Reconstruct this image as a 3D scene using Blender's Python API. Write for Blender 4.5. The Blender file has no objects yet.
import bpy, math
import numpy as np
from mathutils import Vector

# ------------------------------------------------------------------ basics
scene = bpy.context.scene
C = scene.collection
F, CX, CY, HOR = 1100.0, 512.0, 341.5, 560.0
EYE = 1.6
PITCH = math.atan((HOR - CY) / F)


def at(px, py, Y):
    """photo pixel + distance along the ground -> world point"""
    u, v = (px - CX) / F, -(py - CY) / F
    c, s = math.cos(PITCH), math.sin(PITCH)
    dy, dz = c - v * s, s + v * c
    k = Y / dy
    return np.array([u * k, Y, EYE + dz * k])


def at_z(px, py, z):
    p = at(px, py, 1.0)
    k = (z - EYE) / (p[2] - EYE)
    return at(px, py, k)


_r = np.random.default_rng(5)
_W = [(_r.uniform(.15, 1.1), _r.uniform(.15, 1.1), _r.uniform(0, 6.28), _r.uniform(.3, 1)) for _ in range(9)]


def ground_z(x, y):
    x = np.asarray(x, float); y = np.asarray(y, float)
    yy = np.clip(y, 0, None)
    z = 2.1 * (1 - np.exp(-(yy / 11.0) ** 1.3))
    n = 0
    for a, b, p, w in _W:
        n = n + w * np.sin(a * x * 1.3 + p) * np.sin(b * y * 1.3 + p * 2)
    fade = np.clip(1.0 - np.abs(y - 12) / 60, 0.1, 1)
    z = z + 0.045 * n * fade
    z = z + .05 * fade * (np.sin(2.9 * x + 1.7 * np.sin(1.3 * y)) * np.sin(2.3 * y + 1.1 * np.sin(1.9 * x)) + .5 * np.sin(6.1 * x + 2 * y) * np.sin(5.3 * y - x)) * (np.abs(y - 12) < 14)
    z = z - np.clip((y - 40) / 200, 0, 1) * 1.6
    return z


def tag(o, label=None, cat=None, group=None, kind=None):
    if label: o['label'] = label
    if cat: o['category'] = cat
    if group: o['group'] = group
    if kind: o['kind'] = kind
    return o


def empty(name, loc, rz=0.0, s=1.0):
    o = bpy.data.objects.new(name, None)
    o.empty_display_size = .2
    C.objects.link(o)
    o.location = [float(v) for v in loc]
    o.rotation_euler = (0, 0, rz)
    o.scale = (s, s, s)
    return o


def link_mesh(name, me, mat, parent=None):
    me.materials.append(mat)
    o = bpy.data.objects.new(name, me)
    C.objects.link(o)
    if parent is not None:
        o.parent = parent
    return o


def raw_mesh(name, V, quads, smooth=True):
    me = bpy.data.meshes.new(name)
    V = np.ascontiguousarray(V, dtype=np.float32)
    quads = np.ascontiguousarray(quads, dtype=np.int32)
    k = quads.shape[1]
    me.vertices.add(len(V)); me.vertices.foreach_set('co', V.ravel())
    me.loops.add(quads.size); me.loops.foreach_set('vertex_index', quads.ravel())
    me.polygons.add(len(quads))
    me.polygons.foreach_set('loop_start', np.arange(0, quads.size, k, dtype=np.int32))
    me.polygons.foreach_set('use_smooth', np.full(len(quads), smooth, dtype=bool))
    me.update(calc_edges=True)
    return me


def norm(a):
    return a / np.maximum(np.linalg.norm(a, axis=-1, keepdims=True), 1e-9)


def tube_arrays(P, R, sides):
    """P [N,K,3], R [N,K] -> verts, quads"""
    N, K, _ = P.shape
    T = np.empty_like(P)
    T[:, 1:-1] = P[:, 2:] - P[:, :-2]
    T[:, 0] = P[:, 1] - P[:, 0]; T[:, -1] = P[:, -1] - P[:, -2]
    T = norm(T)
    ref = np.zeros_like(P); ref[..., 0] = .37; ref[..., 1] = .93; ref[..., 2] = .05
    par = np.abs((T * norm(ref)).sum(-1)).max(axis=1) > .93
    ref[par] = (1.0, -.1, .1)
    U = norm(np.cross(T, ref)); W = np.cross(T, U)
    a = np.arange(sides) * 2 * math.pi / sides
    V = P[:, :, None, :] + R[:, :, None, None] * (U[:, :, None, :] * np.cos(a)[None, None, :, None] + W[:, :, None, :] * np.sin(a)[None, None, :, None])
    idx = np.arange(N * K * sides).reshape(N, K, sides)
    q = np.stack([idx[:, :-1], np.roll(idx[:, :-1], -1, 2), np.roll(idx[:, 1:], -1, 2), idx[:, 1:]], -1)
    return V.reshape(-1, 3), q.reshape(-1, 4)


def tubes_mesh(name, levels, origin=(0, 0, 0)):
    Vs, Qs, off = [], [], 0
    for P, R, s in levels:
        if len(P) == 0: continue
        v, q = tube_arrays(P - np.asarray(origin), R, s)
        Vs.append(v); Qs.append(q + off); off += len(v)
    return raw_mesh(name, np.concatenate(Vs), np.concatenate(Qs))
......
Task instructions: Quote only the stretch of lines that starts the data above and ends with the line containing "PITCH = math.atan((HOR - CY) / F)", both included.

In response:
Reconstruct this image as a 3D scene using Blender's Python API. Write for Blender 4.5. The Blender file has no objects yet.
import bpy, math
import numpy as np
from mathutils import Vector

# ------------------------------------------------------------------ basics
scene = bpy.context.scene
C = scene.collection
F, CX, CY, HOR = 1100.0, 512.0, 341.5, 560.0
EYE = 1.6
PITCH = math.atan((HOR - CY) / F)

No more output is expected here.